I am a little worried about the fawning admiration the press is giving to our new Fearless leader, Justin Trudeau. It has crossed the border of “good news” reporting to the land of hero worship. Indeed, there is a lot to feel good about: his balance of cabinet among men and women, the bringing back of the long-form census, increasing funding for the arts, and many other things seem to bring back the warm fuzzies.

But not all things give me those feelings. First of all he lost big in the prarie provinces, but won a landslide in the Greater Toronto Area. One can almost feel the days coming back of Western alienation, the days his father presided over. I think that this is preventing him from speaking his mind on Keystone/XL.

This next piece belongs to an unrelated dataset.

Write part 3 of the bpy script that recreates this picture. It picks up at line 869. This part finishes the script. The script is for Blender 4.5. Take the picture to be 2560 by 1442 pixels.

Another problem is his choice of cabinet ministers. Yes, it is 50% XY and 50% XX. Trouble is, most of those cabinet ministers come from Quebec and Ontario.  5 of them are from the city of Toronto. There are two more from Markham, which is just north of the Toronto border. That’s more than one in five cabinet ministers. But it is expected since Trudeau did so poorly in the praries, and so very successful in the GTA, where there are about 56 seats extending from Whitby to Hamilton in a sea of red. Two exceptions are the Markham-Unionville and Thornhill ridings, which went blue. Other than that, I notice that ridings have fallen back to their traditional pattern where rural Canada seems to vote Conservative, and urban Canada tends to vote Liberal. The GTA was Trudeau’s trump card, being very densely populated with about one in six Canadian residents.